### Exercise
Pictures stay out of this copy, which runs from the first line of the material through the line containing "qx = x + wobx; qy = y + woby".

=== Data segment ===

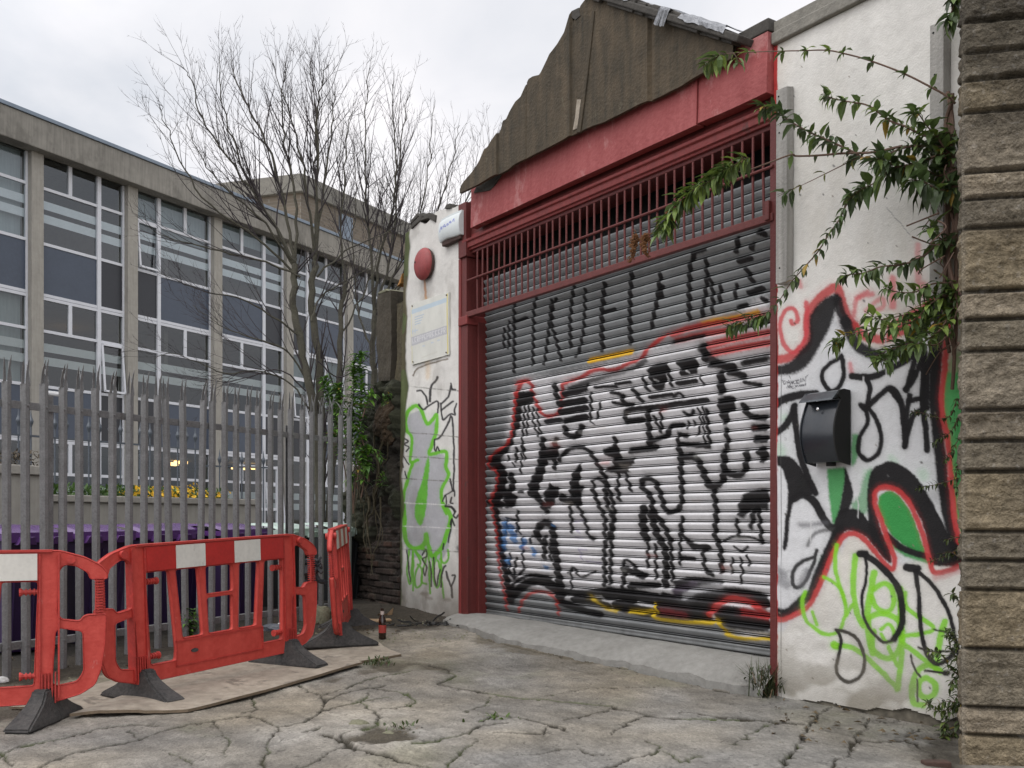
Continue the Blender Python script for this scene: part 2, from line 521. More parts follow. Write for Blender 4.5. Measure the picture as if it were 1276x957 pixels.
def make_ground():
    xs = np.concatenate([-np.geomspace(400, 3.75, 40), np.arange(-3.6, 2.9, .0085), np.geomspace(3.0, 400, 40)])
    ys = np.concatenate([[-400, -100, -30, -10, 0, 2, 3, 3.8, 4.3], np.arange(4.55, 10.9, .0135), np.geomspace(11.0, 14, 40), np.geomspace(14.5, 1500, 30)])
    X, Y = np.meshgrid(xs, ys)
    Z = gz(Y).copy()
    x = X.ravel(); y = Y.ravel(); z = Z.ravel()
    n1 = fbm(x * .9, y * .9, 4); n2 = fbm(x * 6, y * 6, 4); n3 = fbm(x * 30, y * 30, 3)
    near = (x > -4) & (x < 3.2) & (y > 4) & (y < 13)
    z += (n1 - .5) * .05 * near + (n2 - .5) * .006 * near + (n3 - .5) * .004 * near
    base = np.array((.222, .203, .172))
    n4 = fbm(x * 75, y * 40, 2)
    br = fbm((x * GF.a[0] + y * GF.a[1]) * 2.2, (x * GF.b[0] + y * GF.b[1]) * 26, 3)      # broom marks
    c = base[None] * (.62 + .62 * n1)[:, None] * (.66 + .68 * n2)[:, None] * (.70 + .34 * n4 + .28 * n3)[:, None] * (.86 + .28 * br)[:, None]
    tint = fbm(x * 1.3 + 20, y * 1.1, 3)[:, None]; c = c * (1 + (tint - .5) * np.array((.22, .05, -.28)))
    worn = sstep(.52, .66, fbm(x * 2.1 + 40, y * 1.6, 5))[:, None] * .2; c = c * (1 + worn)
    moss = sstep(.56, .75, fbm(x * 1.7 + 60, y * 1.4, 4))[:, None] * .35 * near[:, None]; c = c * (1 - moss) + np.array((.13, .135, .08)) * moss
    pit = sstep(.74, .80, n3) * near
    c *= (1 - .5 * pit)[:, None]
    z += (br - .5) * .006 * near - pit * .006
    # slabs keep slightly different tones
    cell = np.floor(x * .8 + fbm(x * .7, y * .7, 2) * 3) * 7.1 + np.floor(y * .55 + fbm(x * .5 + 9, y * .5, 2) * 3) * 3.7
    c *= (.92 + .16 * np.modf(np.abs(np.sin(cell) * 437.5))[0])[:, None]
    wobx = (fbm(x * 9, y * 9, 4) - .5) * .07 + (fbm(x * 45, y * 30, 2) - .5) * .012; woby = (fbm(x * 9 + 31, y * 9 + 3, 4) - .5) * .09 + (fbm(x * 45 + 7, y * 30, 2) - .5) * .02
    qx = x + wobx; qy = y + woby

    def dist(P, msk):
        d = np.full(msk.sum(), 9.)
        px_ = qx[msk]; py_ = qy[msk]
        for i in range(len(P) - 1):
            a = P[i]; b = P[i + 1]; ab = b - a; L2 = max((ab ** 2).sum(), 1e-9)
            t = np.clip(((px_ - a[0]) * ab[0] + (py_ - a[1]) * ab[1]) / L2, 0, 1)
            d = np.minimum(d, np.hypot(px_ - a[0] - t * ab[0], py_ - a[1] - t * ab[1]))
        return d

    def patch(pts, o, k, col, soft=.12, alpha=.9, dz=0., curve=True, rag=.25):
        P = gpl(pts, o, k); P.append(P[0])
        A = np.array(P)
        m = (x > A[:, 0].min() - .3) & (x < A[:, 0].max() + .3) & (y > A[:, 1].min() - .4) & (y < A[:, 1].max() + .4)
        if not m.any(): return
        ins = np.zeros(m.sum(), bool); X_ = qx[m]; Y_ = qy[m]
        for i in range(len(P) - 1):
            x0, y0 = P[i]; x1, y1 = P[i + 1]
            if y0 == y1: continue
            ins ^= ((y0 > Y_) != (y1 > Y_)) & (X_ < (x1 - x0) * (Y_ - y0) / (y1 - y0) + x0)
        sd = np.where(ins, -1, 1) * dist(P, m) + (n2[m] - .5) * rag
        a = (1 - sstep(-soft, soft, sd)) * alpha
        cc = np.array(col)[None] * (.6 + .8 * n3[m])[:, None]
        c[m] = c[m] * (1 - a[:, None]) + cc * a[:, None]
        z[m] += dz * a * (.6 + .8 * n3[m])

    def crack(pts, o=(0, 0), k=1., w=.014, depth=.02, step=0., moss=0.):
        P = gpl(pts, o, k)
        A = np.array(P)
        m = (x > A[:, 0].min() - .2) & (x < A[:, 0].max() + .2) & (y > A[:, 1].min() - .3) & (y < A[:, 1].max() + .3)
        if not m.any(): return
        d = np.full(m.sum(), 9.); sg = np.ones(m.sum())
        px_ = qx[m]; py_ = qy[m] * .5
        for i in range(len(P) - 1):
            a = P[i] * (1, .5); b = P[i + 1] * (1, .5); ab = b - a; L2 = max((ab ** 2).sum(), 1e-9)
            t = np.clip(((px_ - a[0]) * ab[0] + (py_ - a[1]) * ab[1]) / L2, 0, 1)
            dy = py_ - a[1] - t * ab[1]; dd = np.hypot(px_ - a[0] - t * ab[0], dy)
            k_ = dd < d; d = np.where(k_, dd, d); sg = np.where(k_, np.sign(dy), sg)
        z[m] += (sg > 0) * .003 * np.exp(-d / .3) * min(1, w / .016)
        ww = w * .66 * (.0 + 1.25 * fbm(x[m] * 4, y[m] * 4, 3))
        a = 1 - sstep(ww * .7, ww * 1.1 + .0015, d)
        edge = (1 - sstep(ww, ww * 2.5 + .004, d)) * .2
        chip = (1 - sstep(.0, .035, d)) * sstep(.66, .72, fbm(x[m] * 22, y[m] * 14, 2)); a = np.maximum(a, chip * .8)
        dirt = np.array((.035, .03, .021))
        if moss:
            mm = sstep(.45, .62, fbm(x[m] * 2.3 + 4, y[m] * 2.3, 2))[:, None] * moss
            dirt = dirt * (1 - mm) + np.array((.06, .085, .02)) * mm
        c[m] = c[m] * (1 - edge[:, None]) + c[m] * .55 * edge[:, None]
        c[m] = c[m] * (1 - a[:, None]) + dirt * a[:, None]
        z[m] -= a * depth * .8

    # soil along the fence, the foot of the piers and the old wall
    SOIL = (.04, .032, .023)
    patch([(-200, 862), (30, 858), (150, 838), (270, 812), (400, 792), (470, 784), (500, 789), (560, 782), (590, 768), (560, 740), (430, 735), (-200, 740)], (0, 0), 1, SOIL, .12, .95, .012, False)
    patch([(-40, 885), (20, 876), (90, 870), (100, 880), (40, 896), (-40, 905)], (0, 0), 1, SOIL, .06, .7)
    patch([(650, 830), (690, 815), (830, 800), (840, 980), (700, 950), (640, 880)], (940, 660), 3.223, (.05, .043, .033), .1, .85, -.012)
    patch([(120, 655), (320, 690), (420, 735), (640, 745), (760, 770), (830, 740), (830, 640), (120, 610)], (940, 660), 3.223, (.06, .052, .04), .04, .85, 0., False, .12)
    patch([(80, 285), (150, 272), (235, 285), (240, 300), (190, 315), (120, 330), (70, 310)], (400, 780), 2.1267, (.06, .05, .034), .05, .92, -.012)
    patch([(440, 835), (600, 790), (700, 745), (880, 735), (1000, 745), (1040, 780), (960, 770), (880, 750), (760, 785), (600, 815)], (300, 640), 3.9875, (.075, .063, .045), .07, .8, -.006)
    G = ((400, 780), 2.1267)
    for pts, w in [
        ([(290, 100), (340, 110), (350, 130), (310, 150), (370, 165), (440, 175), (520, 190), (600, 195), (700, 205), (770, 215), (850, 235), (900, 248), (1000, 250), (1150, 255), (1276, 262)], .022),
        ([(120, 165), (160, 170), (240, 185), (230, 220), (160, 225)], .012), ([(230, 180), (250, 200), (240, 215)], .018),
        ([(105, 205), (150, 240), (150, 270), (70, 290), (40, 300)], .013), ([(0, 190), (60, 170), (130, 140), (230, 120)], .012),
        ([(0, 230), (50, 215), (105, 205), (130, 180)], .012), ([(40, 300), (100, 335), (180, 350), (260, 370), (290, 376)], .02),
        ([(250, 320), (320, 310), (390, 290), (430, 270), (490, 265)], .018), ([(420, 260), (460, 240), (530, 250), (640, 275), (650, 285), (610, 270)], .02),
        ([(470, 290), (600, 290), (605, 275)], .012), ([(330, 370), (380, 330), (410, 310)], .012), ([(450, 185), (440, 210), (380, 230)], .01),
        ([(770, 220), (680, 245), (640, 255)], .012), ([(760, 295), (800, 270), (860, 240)], .012), ([(760, 376), (830, 350), (890, 335), (900, 325), (860, 310)], .014),
        ([(1276, 300), (1240, 350), (1235, 376)], .012), ([(1100, 320), (1200, 260)], .008), ([(900, 335), (960, 365), (1000, 350)], .013),
        ([(560, 190), (700, 165), (900, 160)], .004), ([(520, 345), (640, 330), (760, 345)], .005)]:
        crack(pts, *G, w=w, moss=.7)
    Lz = ((0, 780), 2.658)
    for pts, w in [
        ([(-60, 470), (0, 435), (60, 400), (150, 385), (240, 355), (360, 335), (450, 325), (520, 330)], .018),
        ([(100, 480), (130, 470), (250, 420), (380, 390), (460, 370), (560, 340), (700, 315), (830, 300), (930, 340), (890, 400), (870, 470)], .014),
        ([(830, 240), (850, 280), (800, 290)], .016), ([(930, 340), (1000, 330), (1060, 290), (1080, 250), (1130, 230), (1200, 215), (1276, 200)], .014),
        ([(1060, 370), (1130, 390), (1170, 400)], .02), ([(980, 200), (1060, 235), (1080, 260)], .012), ([(1200, 255), (1276, 240)], .012),
        ([(1000, 360), (1060, 345)], .012), ([(460, 370), (420, 345)], .012), ([(540, 410), (640, 450)], .006), ([(740, 430), (760, 390), (700, 315)], .006),
        ([(1000, 470), (1090, 420), (1170, 400)], .01), ([(0, 420), (40, 470)], .014)]:
        crack(pts, *Lz, w=w, moss=.5)
    W = ((940, 660), 3.223)
    for pts, w in [
        ([(-300, 740), (0, 770), (70, 775), (220, 790), (270, 740), (310, 715)], .015), ([(220, 790), (170, 860), (130, 950), (110, 980)], .012),
        ([(300, 980), (320, 950), (410, 840), (460, 760)], .016), ([(410, 840), (480, 850), (610, 840), (650, 850), (720, 910)], .022),
        ([(610, 830), (690, 800)], .012), ([(460, 760), (560, 770), (640, 760)], .012)]:
        crack(pts, *W, w=w)
    crack([(585, 785), (614, 801), (668, 812), (749, 825), (831, 844), (893, 860), (952, 869)], w=.03, depth=.02)  # dark sunken line along the foot of the ramp
    patch([(600, 790), (640, 803), (700, 812), (760, 821), (760, 829), (690, 820), (630, 812), (590, 800)], (0, 0), 1, (.10, .085, .06), .05, .7)
    # beyond the fence: plain tarmac yard
    far = (y > 11.6) | (x < -4.2)
    side = (x - FF.o[0]) * FF.b[0] + (y - FF.o[1]) * FF.b[1]
    far = sstep(.15, .5, side) * (x < -.6)
    c = c * (1 - far[:, None]) + np.array((.032, .028, .023)) * (.5 + 1. * n2)[:, None] * far[:, None]
    o = grid_obj('ground', X, Y, z.reshape(X.shape), M['ground'], None, c)
    tag(o, kind='structure')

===

### Worked answer
Continue the Blender Python script for this scene: part 2, from line 521. More parts follow. Write for Blender 4.5. Measure the picture as if it were 1276x957 pixels.
def make_ground():
    xs = np.concatenate([-np.geomspace(400, 3.75, 40), np.arange(-3.6, 2.9, .0085), np.geomspace(3.0, 400, 40)])
    ys = np.concatenate([[-400, -100, -30, -10, 0, 2, 3, 3.8, 4.3], np.arange(4.55, 10.9, .0135), np.geomspace(11.0, 14, 40), np.geomspace(14.5, 1500, 30)])
    X, Y = np.meshgrid(xs, ys)
    Z = gz(Y).copy()
    x = X.ravel(); y = Y.ravel(); z = Z.ravel()
    n1 = fbm(x * .9, y * .9, 4); n2 = fbm(x * 6, y * 6, 4); n3 = fbm(x * 30, y * 30, 3)
    near = (x > -4) & (x < 3.2) & (y > 4) & (y < 13)
    z += (n1 - .5) * .05 * near + (n2 - .5) * .006 * near + (n3 - .5) * .004 * near
    base = np.array((.222, .203, .172))
    n4 = fbm(x * 75, y * 40, 2)
    br = fbm((x * GF.a[0] + y * GF.a[1]) * 2.2, (x * GF.b[0] + y * GF.b[1]) * 26, 3)      # broom marks
    c = base[None] * (.62 + .62 * n1)[:, None] * (.66 + .68 * n2)[:, None] * (.70 + .34 * n4 + .28 * n3)[:, None] * (.86 + .28 * br)[:, None]
    tint = fbm(x * 1.3 + 20, y * 1.1, 3)[:, None]; c = c * (1 + (tint - .5) * np.array((.22, .05, -.28)))
    worn = sstep(.52, .66, fbm(x * 2.1 + 40, y * 1.6, 5))[:, None] * .2; c = c * (1 + worn)
    moss = sstep(.56, .75, fbm(x * 1.7 + 60, y * 1.4, 4))[:, None] * .35 * near[:, None]; c = c * (1 - moss) + np.array((.13, .135, .08)) * moss
    pit = sstep(.74, .80, n3) * near
    c *= (1 - .5 * pit)[:, None]
    z += (br - .5) * .006 * near - pit * .006
    # slabs keep slightly different tones
    cell = np.floor(x * .8 + fbm(x * .7, y * .7, 2) * 3) * 7.1 + np.floor(y * .55 + fbm(x * .5 + 9, y * .5, 2) * 3) * 3.7
    c *= (.92 + .16 * np.modf(np.abs(np.sin(cell) * 437.5))[0])[:, None]
    wobx = (fbm(x * 9, y * 9, 4) - .5) * .07 + (fbm(x * 45, y * 30, 2) - .5) * .012; woby = (fbm(x * 9 + 31, y * 9 + 3, 4) - .5) * .09 + (fbm(x * 45 + 7, y * 30, 2) - .5) * .02
    qx = x + wobx; qy = y + woby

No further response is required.